Before leaving, I needed the bathroom.  The guest bathroom was broken so I went into his bathroom.  The shower doors were completely made of glass and I saw what proved to be the final nail in the coffin of our budding relationship: several beer cans piled up... in the shower!  While in the bathroom, I reported this to C. (via text) and she thought I was being dramatic - she informed me that there are plenty of times she'll have a beer in the tub or the shower.  There were at least 6 in there.  Plus three in the trash can.  Two on his dresser and one on the nightstand.  I took pictures with my phone and sent them to C., and she finally agreed - it was a problem.  Later, she admitted "I just didn't want him to be an alcoholic!" and the truth is, neither did I.  Beer can is a nice guy, I was never afraid of him and we had some good laughs, but in the end, he wasn't the one for me.

I didn't need to find the beer cans to figure out that he wasn't right for me.  I figured this out early on, but in my quest to just be in a relationship, and because of my loneliness, I was determined to make it work.  I wasn't worried so much about the fact that it already wasn't working; I was just so sick of being alone that any sort of contact was better than nothing.  I wasn't looking at how problematic it would be later on; I just wanted someone right then and there.

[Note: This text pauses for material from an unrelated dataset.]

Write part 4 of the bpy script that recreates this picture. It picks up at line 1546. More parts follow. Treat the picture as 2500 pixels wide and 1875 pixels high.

Interestingly enough, Beer Can and I are still friends, and while I'm still single, I like to think that I've learned a few things about myself, and relationships... if things don't feel right, they aren't.  If the uh-oh alarm is going off, listen to it, because it's going for a reason.  While I'm still lonely, it's better to be alone than to be in a situation that would have only made me un-happy.

That, and I should have taken the beer cans and recycled them - I woulda made a mint!